Since most proofs generated by this process are not good enough to be submitted to the network for verification, we can optimize this process by only checking one branch of the tree. This branch will return two of the 64 x-values. The position of the x-values will always be consecutive and will depend on the signage point (eg x0 and x1... or x34 and x35). We hash these x-values to produce a random 256-bit "quality string." This is combined with the difficulty and the plot size to generate the required_iterations. If the required_iterations is less than a certain number, the proof can be included in the blockchain. At this point, we look up the whole proof of space.

By only looking up one branch to determine the quality string, we can rule out most proofs. This optimization requires only around 7-9 disk seeks and reads, or about 70-90 ms on a slow hard drive

Throughout this website, we'll make a simple assumption that a single disk seek requires 10ms. In reality, this is typically 5-10ms, so we're using a conservative estimate. The 10ms estimate also takes into account the time required to transfer data after the seek. While storage industry specs typically assume that large files are being transferred, this does not hold true for BPX farming, where proof lookups only require a tiny amount of data to be transferred. Therefore, for this website, it's safe to assume the transfer is almost instant.

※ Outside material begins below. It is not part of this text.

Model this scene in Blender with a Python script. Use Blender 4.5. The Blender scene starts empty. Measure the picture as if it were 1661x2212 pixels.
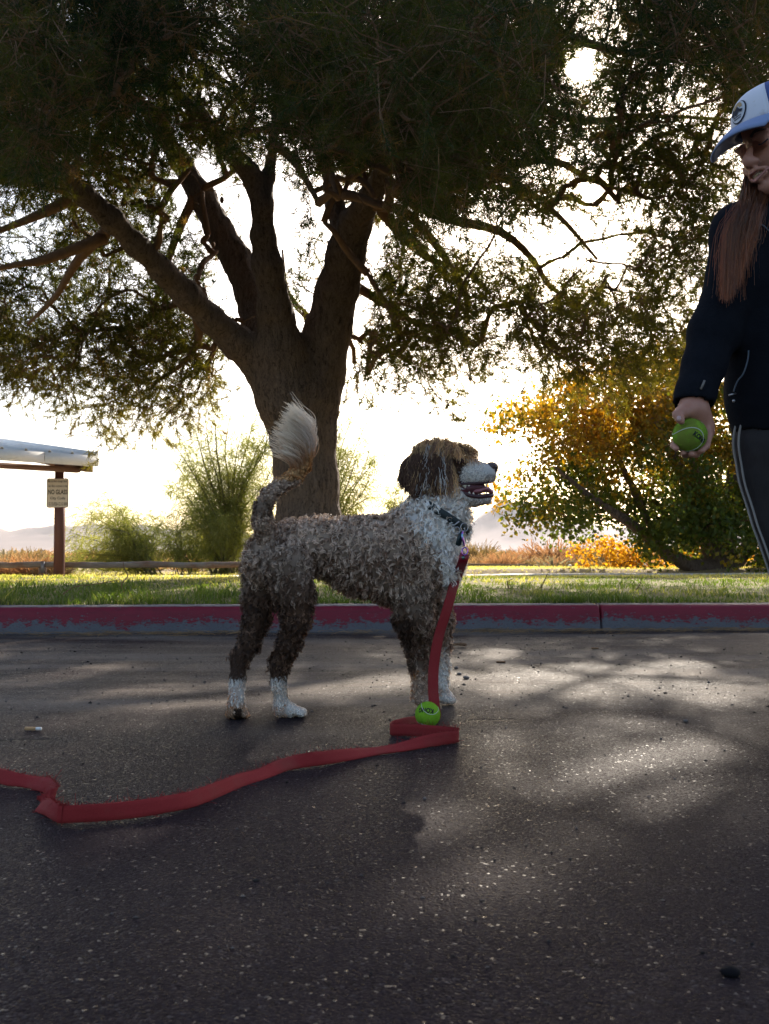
import bpy, bmesh, math, random
import numpy as np
from mathutils import Vector, Matrix
R0 = np.random.default_rng(7)
random.seed(7)
scene = bpy.context.scene
COL = scene.collection

# ------------------------------------------------------------------ camera
CAM_H = 0.45
FPX = 2000.0                      # focal length in photo display pixels (1661 x 2212)
PITCH = math.atan(0.042)
cam_d = bpy.data.cameras.new('camera')
cam = bpy.data.objects.new('camera', cam_d)
COL.objects.link(cam)
cam.location = (0, 0, CAM_H)
cam.rotation_euler = (math.pi/2 + PITCH, 0, 0)
cam_d.sensor_fit = 'VERTICAL'
cam_d.sensor_height = 36.0
cam_d.sensor_width = 27.0
cam_d.lens = 36.0*FPX/2212.0
cam_d.clip_start = 0.02
cam_d.clip_end = 30000
cam_d.dof.use_dof = True
cam_d.dof.focus_distance = 2.55
cam_d.dof.aperture_fstop = 13.0
scene.camera = cam

FW = np.array([0, math.cos(PITCH), math.sin(PITCH)])
UP = np.array([0, -math.sin(PITCH), math.cos(PITCH)])
def ray(u, v):
    return FW*FPX + np.array([1.0, 0, 0])*(u-830.5) + UP*(1106.0-v)
def P(u, v, y):
    r = ray(u, v)
    return np.array([0, 0, CAM_H]) + r*(y/r[1])
def G(u, v, z=0.0):
    r = ray(u, v)
    return np.array([0, 0, CAM_H]) + r*((z-CAM_H)/r[2])
def proj(p):
    q = np.asarray(p, dtype=float) - np.array([0, 0, CAM_H])
    d = q@FW
    return 830.5 + FPX*q[..., 0]/d, 1106.0 - FPX*(q@UP)/d

def px(r, y): return r*y/FPX
# ------------------------------------------------------------------ sky, sun, exposure
sd = ray(1258, 150); sd = sd/np.linalg.norm(sd)
SUN_EL = math.asin(sd[2]); SUN_AZ = math.atan2(sd[0], sd[1])
world = bpy.data.worlds.new('World'); scene.world = world
world.use_nodes = True
wn = world.node_tree; wn.nodes.clear()
wo = wn.nodes.new('ShaderNodeOutputWorld'); bg = wn.nodes.new('ShaderNodeBackground')
sky = wn.nodes.new('ShaderNodeTexSky'); sky.sky_type = 'NISHITA'
sky.sun_disc = False
sky.sun_elevation = SUN_EL; sky.sun_rotation = SUN_AZ
sky.altitude = 150; sky.air_density = 1.0; sky.dust_density = 3.0; sky.ozone_density = 1.0
bg.inputs['Strength'].default_value = 0.12
wn.links.new(sky.outputs[0], bg.inputs[0]); wn.links.new(bg.outputs[0], wo.inputs[0])
sun_d = bpy.data.lights.new('sun', 'SUN'); sun_d.energy = 5.0; sun_d.angle = math.radians(0.53)
sun_d.color = (1.0, 0.90, 0.76)
sun = bpy.data.objects.new('sun', sun_d); COL.objects.link(sun)
sun.rotation_euler = Vector(sd).to_track_quat('Z', 'Y').to_euler()
sun.location = (3, 12, 9)
scene.view_settings.view_transform = 'Standard'
scene.view_settings.look = 'None'
scene.view_settings.exposure = 1.32
scene.view_settings.gamma = 1.0
scene.view_settings.use_curve_mapping = False

# ------------------------------------------------------------------ helpers
def link(o, parent=None):
    COL.objects.link(o)
    if parent is not None: o.parent = parent
    return o
def tag(o, label=None, cat=None, group=None, kind=None):
    if label: o['label'] = label
    if cat: o['category'] = cat
    if group: o['group'] = group
    if kind: o['kind'] = kind
    return o
def empty(name, loc, label=None, cat=None, group=None, kind=None):
    o = bpy.data.objects.new(name, None); o.location = [float(c) for c in loc]; o.empty_display_size = 0.1
    COL.objects.link(o); return tag(o, label, cat, group, kind)
def mesh_obj(name, V, F, mat, parent=None, smooth=True, col=None, kind=None, uv=None):
    """V (n,3) world coordinates; F list/array of faces (all same size when array)."""
    V = np.ascontiguousarray(V, dtype=np.float32)
    me = bpy.data.meshes.new(name)
    if isinstance(F, np.ndarray):
        n, k = F.shape
        me.vertices.add(len(V)); me.vertices.foreach_set('co', V.ravel())
        me.loops.add(n*k); me.loops.foreach_set('vertex_index', F.astype(np.int32).ravel())
        me.polygons.add(n); me.polygons.foreach_set('loop_start', np.arange(0, n*k, k, dtype=np.int32))
        try: me.polygons.foreach_set('loop_total', np.full(n, k, dtype=np.int32))
        except Exception: pass
        me.update(calc_edges=True); me.validate()
    else:
        me.from_pydata(V.tolist(), [], F); me.update()
    if col is not None:
        a = me.color_attributes.new('Col', 'FLOAT_COLOR', 'POINT')
        c = np.ones((len(V), 4), dtype=np.float32); c[:, :3] = col
        a.data.foreach_set('color', c.ravel())
    if smooth: me.polygons.foreach_set('use_smooth', np.ones(len(me.polygons), dtype=bool))
    if mat is not None: me.materials.append(mat)
    o = bpy.data.objects.new(name, me)
    link(o, parent)
    if parent is not None:      # vertices are given in world space
        w = Vector(parent.location)
        pp = parent.parent
        while pp is not None: w += Vector(pp.location); pp = pp.parent
        me.vertices.foreach_set('co', (V - np.array(w, dtype=np.float32)).ravel()); me.update()
    if kind: o['kind'] = kind
    return o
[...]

BPX also uses a further optimization to disqualify a certain proportion of plots from eligibility for each challenge. This is referred to as the plot filter. The current requirement is that the hash of the plot ID, challenge, and signage point starts with 9 zeros. This excludes 511 out of every 512 plots. The filter hurts everyone equally (except for replotting attackers), and is therefore fair.

The plot filter effectively reduces the amount of resources required for farming by 512x - each plot only requires a few disk reads every few minutes. A farmer with 1 PiB of storage (10,000 plots) will only have an average of 20 plots that pass the filter for each challenge. Even if these plots all are stored on slow HDDs, and connected to a single Raspberry Pi, the average time required to respond to each challenge will be less than two seconds. This is well within the limits to avoid missing out on any challenges.

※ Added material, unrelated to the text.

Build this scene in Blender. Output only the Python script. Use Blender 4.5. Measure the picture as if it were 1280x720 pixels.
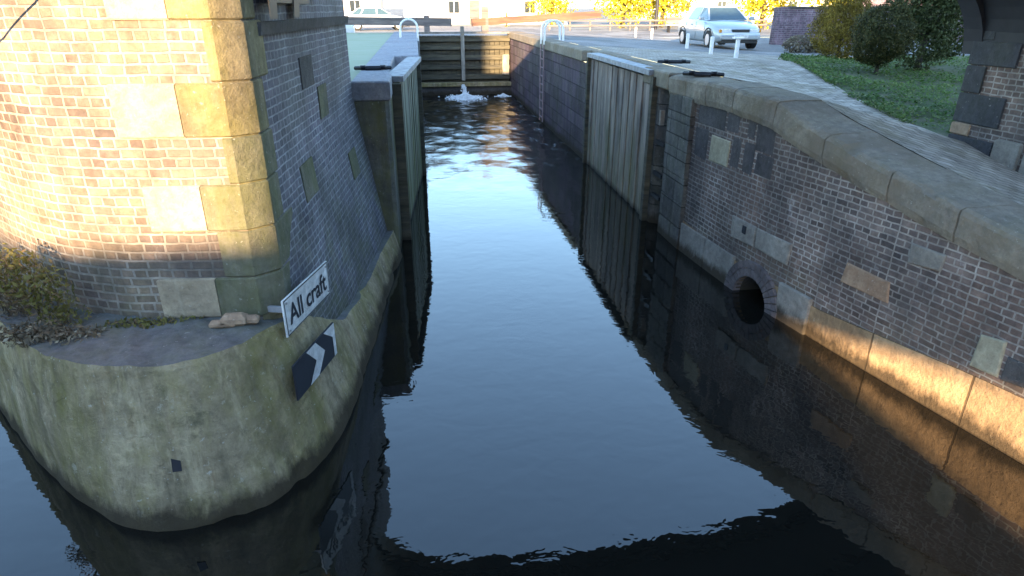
import bpy, math, random
from mathutils import Vector, Matrix, noise as mn
R = math.radians
random.seed(7)
for o in list(bpy.data.objects): bpy.data.objects.remove(o)
S = bpy.context.scene
COL = S.collection
# ---------------------------------------------------------------- camera
cam = bpy.data.cameras.new('camera'); camo = bpy.data.objects.new('camera', cam); COL.objects.link(camo)
cam.sensor_width = 36; cam.lens = 22.5; cam.clip_end = 5000; cam.clip_start = .05
TH = math.atan(350/800); PSI = math.atan((640-519)/800*math.cos(TH))
camo.location = (0, 0, 3.7)
camo.rotation_euler = (math.pi/2-TH, 0, -PSI)
S.camera = camo
# ---------------------------------------------------------------- light
SUN_EL = 12.0; SLOPE = .30
W = bpy.data.worlds.new('World'); S.world = W; W.use_nodes = True
wn = W.node_tree.nodes; wl = W.node_tree.links
sky = wn.new('ShaderNodeTexSky'); sky.sky_type = 'NISHITA'; sky.sun_disc = False
sky.sun_elevation = R(SUN_EL); sky.sun_rotation = R(180)+math.atan(SLOPE); sky.air_density = 1.0; sky.dust_density = .25; sky.ozone_density = 3.3
wl.new(sky.outputs[0], wn['Background'].inputs[0]); wn['Background'].inputs[1].default_value = .15
sun = bpy.data.lights.new('sun', 'SUN'); sun.energy = 3.4; sun.angle = R(.5); sun.color = (1, .76, .50)
suno = bpy.data.objects.new('sun', sun); COL.objects.link(suno)
sd = Vector((SLOPE, 1, 0)).normalized()*math.cos(R(SUN_EL)) - Vector((0, 0, math.sin(R(SUN_EL))))
suno.rotation_euler = sd.to_track_quat('-Z', 'Y').to_euler(); suno.location = (-10, -40, 20)
S.view_settings.view_transform = 'Standard'; S.view_settings.look = 'None'; S.view_settings.gamma = 1
S.view_settings.use_curve_mapping = False
S.view_settings.exposure = 2.9
S.view_settings.use_white_balance = True; S.view_settings.white_balance_temperature = 7700; S.view_settings.white_balance_tint = 9
S.render.engine = 'CYCLES'
S.cycles.max_bounces = 6

# ---------------------------------------------------------------- materials
class NT:
    def __init__(s, name, rough=.85, spec=.3):
        s.m = bpy.data.materials.new(name); s.m.use_nodes = True
        s.n = s.m.node_tree.nodes; s.l = s.m.node_tree.links
        s.b = s.n['Principled BSDF']; s.b.inputs['Roughness'].default_value = rough
        s.b.inputs['Specular IOR Level'].default_value = spec
        s.tc = s.n.new('ShaderNodeTexCoord')
    def link(s, a, b): s.l.new(a, b)
    def mapping(s, src='Object', scale=(1, 1, 1), loc=(0, 0, 0), rot=(0, 0, 0)):
        mp = s.n.new('ShaderNodeMapping'); mp.inputs['Scale'].default_value = scale
        mp.inputs['Location'].default_value = loc; mp.inputs['Rotation'].default_value = rot
        s.link(s.tc.outputs[src], mp.inputs[0]); return mp.outputs[0]
    def noise(s, scale, detail=4, rough=.6, vec=None, src='Object', sc=(1, 1, 1), loc=(0, 0, 0), dist=0):
        t = s.n.new('ShaderNodeTexNoise'); t.inputs['Scale'].default_value = scale
        t.inputs['Detail'].default_value = detail; t.inputs['Roughness'].default_value = rough
        t.inputs['Distortion'].default_value = dist
        s.link(vec or s.mapping(src, sc, loc), t.inputs['Vector']); return t.outputs[0]
    def ramp(s, v, stops):
        r = s.n.new('ShaderNodeValToRGB'); e = r.color_ramp.elements
        while len(e) < len(stops): e.new(.5)
        for i, (p, c) in enumerate(stops):
            e[i].position = p; e[i].color = (*c, 1) if not isinstance(c, (int, float)) else (c, c, c, 1)
        s.link(v, r.inputs[0]); return r.outputs[0]
    def mix(s, f, a, b, mode='MIX'):
        m = s.n.new('ShaderNodeMix'); m.data_type = 'RGBA'; m.blend_type = mode
        for i, v in ((0, f), (6, a), (7, b)):
            if isinstance(v, (int, float)) and i == 0: m.inputs[0].default_value = v
            elif isinstance(v, tuple): m.inputs[i].default_value = (*v, 1)
            else: s.link(v, m.inputs[i])
        return m.outputs[2]
    def math(s, op, a, b=0, clamp=False):
        m = s.n.new('ShaderNodeMath'); m.operation = op; m.use_clamp = clamp
        for i, v in ((0, a), (1, b)):
            if isinstance(v, (int, float)): m.inputs[i].default_value = v
            else: s.link(v, m.inputs[i])
        return m.outputs[0]
    def z(s, lo, hi, world=True):
        g = s.n.new('ShaderNodeNewGeometry'); x = s.n.new('ShaderNodeSeparateXYZ')
        s.link(g.outputs['Position'], x.inputs[0])
        r = s.n.new('ShaderNodeMapRange'); r.inputs[1].default_value = lo; r.inputs[2].default_value = hi
        s.link(x.outputs[2], r.inputs[0]); return r.outputs[0]
    def col(s, c):
        if isinstance(c, tuple): s.b.inputs['Base Color'].default_value = (*c, 1)
        else: s.link(c, s.b.inputs['Base Color'])
    def bump(s, h, strength=.5, dist=.01):
        b = s.n.new('ShaderNodeBump'); b.inputs['Strength'].default_value = strength; b.inputs['Distance'].default_value = dist
        s.link(h, b.inputs['Height']); s.link(b.outputs[0], s.b.inputs['Normal'])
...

Each plot file has its own unique private key called a plot key. The plot ID is generated by hashing the plot public key, the farmer public key, and either the pool public key or the pool contract puzzle hash. The requirements for signing a proof of space depend on the type of plots being used.

In practice, the plot key is a 2/2 BLS aggregate public key between a local key stored in the plot and a key stored by the farmer software. For security and efficiency, a farmer may run on one server using this key and signature scheme. This server can then be connected to one or more harvester machines that store the actual plots. Farming requires the farmer key and the local key, but it does not require the pool key, since the pool's signature can be cached and reused for many blocks.